Copy out all lines in the data below containing the string "were".

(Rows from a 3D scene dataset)
╔══

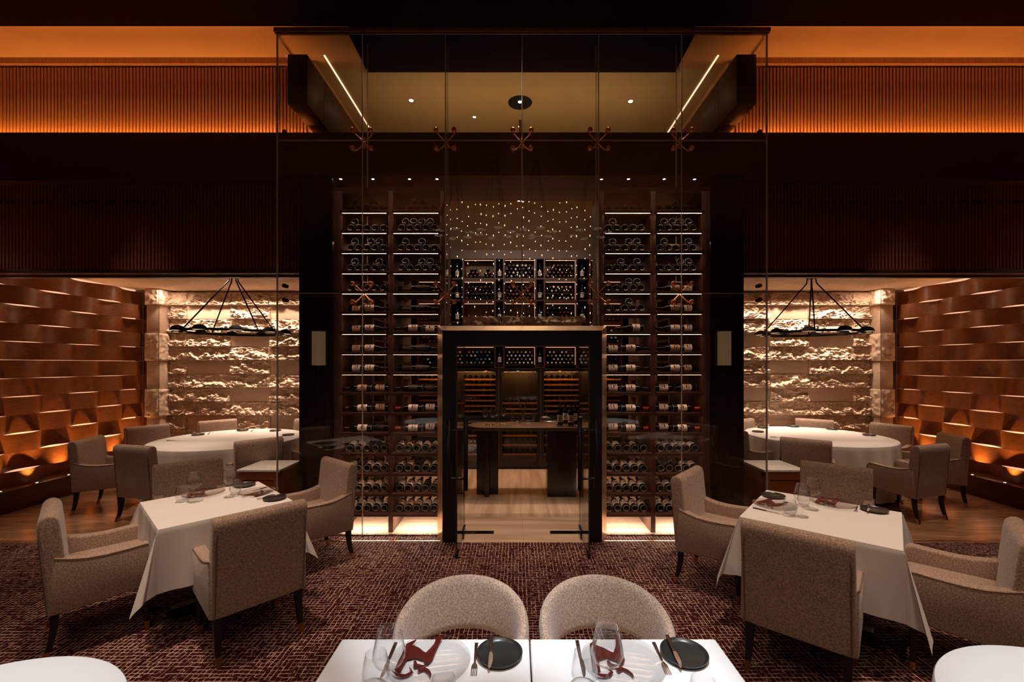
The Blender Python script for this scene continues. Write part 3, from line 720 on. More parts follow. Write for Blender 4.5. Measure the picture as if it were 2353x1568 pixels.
# single bottles standing in the narrow slots
for i, x in enumerate((-1.09, -.35, .35, 1.09)):
    for j, z in enumerate(rowz):
        MB().box(x-.075, x+.075, 0, .28, z-BH-.03, z-BH).build('slot_shelf', 'dark_wood', bc)
        o = dup(PROT['stand'], (x, 7.60, z-BH+.001), 0, 'bottle standing alone in the '+rn[j]+' slot, '+['far left', 'left', 'right', 'far right'][i]+' slot column', 'single bottles standing in the narrow slots', km)
        o.rotation_mode = 'QUATERNION'; ny = Vector((0, 0, 1)); nz = Vector((0, -1, 0)); nx = ny.cross(nz)
        o.rotation_quaternion = Matrix((nx, ny, nz)).transposed().to_quaternion(); o['category'] = 'wine bottle'; o.scale = (.9, .9, .9)
# ---- wine fridges below
def fridge(x, z0, z1, wdt, nm, slat_z, lit, lab):
    r = E('wine_fridge', (x, 7.50, z0), 0, lab, 'wine fridge', 'glass door wine fridges on the back wall')
    h = z1-z0; w2 = wdt/2; f = .045
    MB().box(-w2, -w2+f, -.02, .02, 0, h).box(w2-f, w2, -.02, .02, 0, h).box(-w2+f, w2-f, -.02, .02, 0, f).box(-w2+f, w2-f, -.02, .02, h-f, h).build('door_frame', 'black', r)
    MB().box(-w2+f, w2-f, -.006, .0, f, h-f).build('door_glass', 'fridge_glass', r)
    MB().box(-w2, w2, .28, .30, 0, h).box(-w2, -w2+.02, .02, .28, 0, h).box(w2-.02, w2, .02, .28, 0, h).box(-w2, w2, .02, .28, h-.02, h).box(-w2, w2, .02, .28, 0, .02).build('body', 'fridge_inside', r)
    for q in slat_z: MB().box(-w2+.05, w2-.05, .03, .05, q, q+.026).build('shelf_front', 'fridge_slat', r)
    for q in slat_z:
        mb = MB()
        for b in range(6): mb.lathe([(.012, 0), (.012, .06), (.034, .09), (.034, .18)], (-w2+.10+b*(wdt-.20)/5, .06, q+.058), 8, 'Y')
        tag(mb.build('stored_bottles', 'bottle_glass', r, smooth=True), kind='stuff')
    if lit: lamp('AREA', (x, 7.505, z1-.05), lit*3.2, (1, .45, .12), rot=(math.radians(12), 0, 0), size=wdt*.8, size_y=.04)
    return r
for x, nm in ((-.72, 'left'), (0, 'middle'), (.72, 'right')):
    r = fridge(x, .875, 1.725, .70, nm, [.10+.092*k for k in range(7)] if x else [.06, .14, .24], 1.3, nm+' upper wine fridge, amber lit shelves behind dark glass')
    MB().box(-.05 if x >= 0 else .12, -.012 if x >= 0 else .155, -.024, -.0205, .805, .818).build('display', 'display_blue' if x == 0 else 'display_red', r)
    fridge(x, .03, .86, .70, nm, [.20, .36, .52, .66], .35, nm+' lower wine fridge with pale wooden shelves')
for x in (-1.45, 1.45):
    fridge(x, .875, 1.725, .70, '', [.10+.092*k for k in range(7)], 1.0, ('far left' if x < 0 else 'far right')+' upper wine fridge seen through the rack')
    fridge(x, .03, .86, .70, '', [.20, .36, .52], .25, ('far left' if x < 0 else 'far right')+' lower wine fridge seen through the rack')
MB().box(-2.19, 2.19, .04, .32, 0, .03).build('plinth', 'black', bc)
for x in (-1.085, -.36, .36, 1.085): MB().box(x-.008, x+.008, -.03, .3, 0.031, 1.735).build('stile', 'dark_wood', bc)

# ================================================================ HANGING LIGHT INSTALLATION
li = E('light_installation', (0, 6.6, 4.55), 0, 'curtain of thin strands with tiny glowing crystal drops hanging in the wine room', 'light')
MB().box(-1.2, 1.2, -.05, .05, -.01, .06).box(-.02, .02, -.02, .02, .06, .95).build('ceiling_rail', 'dark_wood', li)
for i in range(24):
    x = -1.06+.092*i; y = .10*math.sin(i*1.9)
    st = MB().tube([(x, y, -.0), (x, y, -2.25)], .0008, 4).build('strand', 'iron', li)
    mb = MB()
    z = -.22-(.07 if i % 2 else 0)-.09*abs(math.sin(i*.45+.5))
    while z > -2.2:
        big = random.random() < .22
        if random.random() < .86: mb.lathe([(.0005, .010 if not big else .016), (.0045, .004), (.0075 if not big else .010, 0), (.003, -.006), (.0005, -.010 if not big else -.022)], (x+random.uniform(-.008, .008), y, z), 6)
        z -= .145+random.uniform(-.006, .006)
    mb.build('drops', 'drop_glow', st)

# ================================================================ TASTING TABLE
tt = E('tasting_table', (.09, 6.06, 0), 0, 'dark wood tasting table with a round ended top in the wine room', 'table')
poly = []
for k in range(25):
    a = PI/2+PI*k/24; poly.append((-.55+.275*math.cos(a), .275*math.sin(a)))
for k in range(25):
    a = -PI/2+PI*k/24; poly.append((.62+.275*math.cos(a), .275*math.sin(a)))
MB().prism(poly, .915, .96, 'Z').build('tabletop', 'rack_wood', tt, bevel=.004)
MB().box(-.70, -.40, -.03, .03, 0, .915).box(-.58, -.52, -.16, .16, 0, .915).build('cross_leg', 'panel_wood', tt)
MB().box(.27, .67, -.16, .16, 0, .915).build('box_leg', 'panel_wood', tt)
def wine_glass_mesh(h=.22, rb=.048):
    pr = [(.036, 0), (.036, .002), (.015, .006), (.005, .012), (.0038, .03), (.0038, h*.42), (.006, h*.45), (.022, h*.485), (rb*.82, h*.545), (rb, h*.62), (rb*.98, h*.70), (rb*.84, h*.85), (rb*.70, h)]
    return MB().lathe(pr, n=28, cap=False).mesh('wine_glass', 'wine_glass', smooth=True, fix=False)
def glass_thing(me_b, me_s, name, loc, lab, cat, grp):
    r = E(name, loc, 0, lab, cat, grp)
    link('bowl', me_b, r); 
    if me_s: link('stem', me_s, r)
    return r
def wg_parts(h, rb):
    bowl = MB().lathe([(.0012, h*.445), (.006, h*.452), (.024, h*.487), (rb*.82, h*.545), (rb, h*.63), (rb*.98, h*.70), (rb*.85, h*.85), (rb*.71, h), (rb*.69, h), (rb*.83, h*.85), (rb*.96, h*.70)], n=28, cap=False).mesh('bowl', 'wine_glass', smooth=True, fix=False)
    stem = MB().lathe([(.0005, 0), (.037, 0), (.037, .0015), (.016, .005), (.006, .011), (.0038, .03), (.0036, h*.40), (.006, h*.45)], n=20, cap=False).mesh('stem', 'wine_glass', smooth=True, fix=False)
    return bowl, stem
WB, WS = wg_parts(.225, .050); TB_, TS_ = wg_parts(.235, .042)
for me_ in (TB_, TS_): me_.materials.clear(); me_.materials.append(M['bar_glass'])
for i, (px, py) in enumerate(((1115, 977), (1131, 977.5), (1141, 974), (1157, 974), (1097, 974))):
    if i == 4: continue
    glass_thing(TB_, TS_, 'wine_glass', at(px, py, .961), ORD[i]+' slender wine glass from the left on the tasting table', 'wine glass', 'wine glasses on the tasting table')
def curve_tube(pts, rs, n=10): return MB().tube(pts, rs, n)
for i, (px, py, lean) in enumerate(((1189, 974, -1), (1214, 973, 1))):
    o = at(px, py, .961); r = E('decanter', o, 0, ('left' if i == 0 else 'right')+' tall swan necked glass decanter on the tasting table', 'decanter', 'swan necked decanters')
    pts = []; rs = []
    for k in range(19):
        a = PI+PI*k/18; pts.append((.075*math.cos(a)*lean*-1, 0, .095+.078*math.sin(a))); rs.append(.030-.014*(k/18))
    x1 = pts[-1][0]
    pts = [(pts[0][0], 0, .19)]+[(pts[0][0], 0, .14)]+pts; rs = [.020, .028]+rs
    for q in range(1, 9): pts.append((x1+(-lean*.11)*(q/8)*-1*-1, 0, .095+.45*q/8)); rs.append(.016-.008*q/8)
    curve_tube(pts, rs, 12).build('body', 'bar_glass', r, smooth=True)
o = at(1254, 972, .961); r = E('decanter', o, 0, 'low duck shaped glass decanter in the middle of the tasting table', 'decanter')
MB().tube([(-.10, 0, .045), (-.085, 0, .045), (-.05, 0, .05), (0, 0, .052), (.05, 0, .045), (.10, 0, .036), (.15, 0, .028), (.19, 0, .022)], [.004, .02, .042, .05, .040, .022, .012, .009], 14).build('body', 'bar_glass', r, smooth=True)
MB().tube([(.01, 0, .09), (.01, 0, .30)], [.012, .009], 10).build('neck', 'bar_glass', r, smooth=True)
for i, (px, py) in enumerate(((1287, 979), (1299, 974), (1312, 980), (1321, 975))):
    o = at(px, py, .961); b = dup(PROT['cream' if i in (0, 2) else 'stand'], o+Vector((0, 0, .004)), 0, ORD[i]+' opened wine bottle from the left on the tasting table', 'open bottles on the tasting table', km)
    b.rotation_mode = 'QUATERNION'; ny = Vector((0, 0, 1)); nz = Vector((-.2, -1, 0)).normalized(); nx = ny.cross(nz)
    b.rotation_quaternion = Matrix((nx, ny, nz)).transposed().to_quaternion(); b['category'] = 'wine bottle'
    if i in (0, 2): MB().lathe([(.001, .0005), (.055, .0005), (.060, .008), (.058, .008), (.053, .003), (.001, .003)], n=20).build('coaster', 'steel', None, loc=o, smooth=True); tag(bpy.data.objects[bpy.context.scene.collection.objects[-1].name], 'round silver coaster under the '+('leftmost' if i == 0 else 'third')+' open bottle', 'coaster', 'silver coasters')
for nm_ in PROT:                                  # the source bottles are not part of the scene
    for c in km.get(PROT[nm_], []):
        for d in km.get(c, []): bpy.data.objects.remove(d)
        bpy.data.objects.remove(c)
    bpy.data.objects.remove(PROT[nm_])

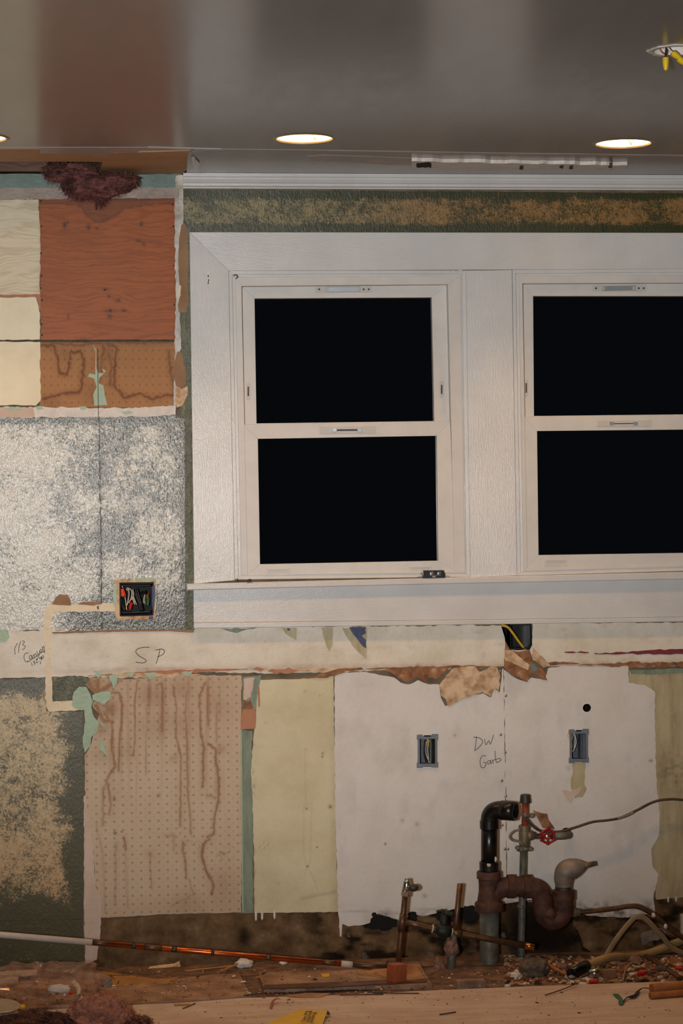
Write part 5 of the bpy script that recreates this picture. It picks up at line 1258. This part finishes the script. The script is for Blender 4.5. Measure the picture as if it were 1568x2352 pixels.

╚══

* [Response to the task]
The Blender Python script for this scene continues. Write part 3, from line 720 on. More parts follow. Write for Blender 4.5. Measure the picture as if it were 2353x1568 pixels.
Write part 5 of the bpy script that recreates this picture. It picks up at line 1258. This part finishes the script. The script is for Blender 4.5. Measure the picture as if it were 1568x2352 pixels.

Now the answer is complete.